There’s what I think is a misguided article by Matt Ridley in The Times, blaming Twitter
and Facebook for most of the current global dysfunction: the rioting, the fractured politics and increasingly sensational media – “Social media is polarising discourse more painfully than before. It amplifies the personal and the extreme, heats up the echo chamber and gives wings to lies.”

His logic is in this Italian article, which he references: “Users tend to aggregate in communities of interest, which causes reinforcement and fosters confirmation bias, segregation, and polarization. This comes at the expense of the quality of the information and leads to proliferation of biased narratives fomented by unsubstantiated rumors, mistrust, and paranoia.”

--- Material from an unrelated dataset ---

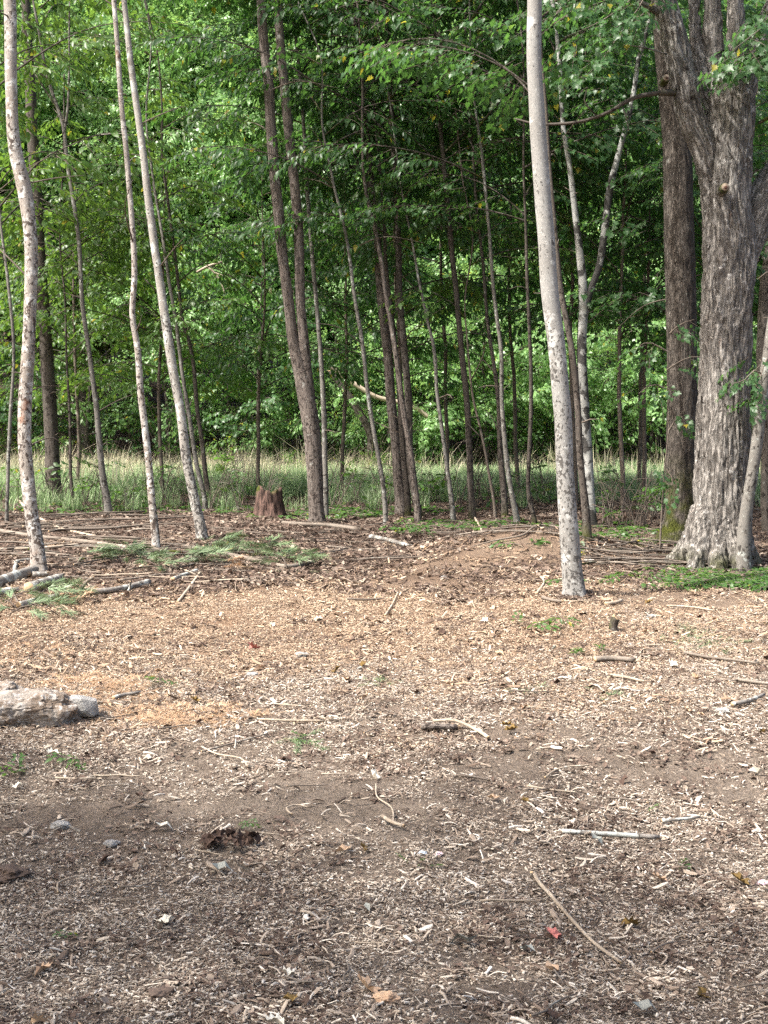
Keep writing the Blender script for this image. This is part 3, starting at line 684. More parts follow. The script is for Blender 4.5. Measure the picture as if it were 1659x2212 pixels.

Social Media: it’s a Public Relations challenge

And it’s true, social media is one cause of the chaos.

But genie is out of the bottle and it’s the new reality. The flaw is not Ridley’s observation above, but his projection that we have to tame Twitter before it causes mob rule.

The solution lies, not in censoring social media, but learning to harness it.Social Media

A lot of us at the coal-face think a lot about this. Activism, on a smaller scale to the mass chaos we are seeing in the US and elsewhere, is now a part of our work. Social media managers on corporate and government social channels work to pacify or educate a range of angry groups from animal activists to dietary fanatics, and from short-changed shareholders to anti-government protestors. And in the end it’s our experience that, with honest and persistent engagement, truth almost always wins.

It used to be, when I was a mainstream journalist, that activists always had the first word in the media because they were sensational and demanding change. The headline belonged to them, and it still does, so in that sense nothing’s changed.

And remember the trust wasn’t first broken by an angry mob, but by politicians, advertising execs and other hucksters. So the ultimate solution lies with them. The shock is that angry mobs now have a louder voice, which I find, not threatening, but exciting.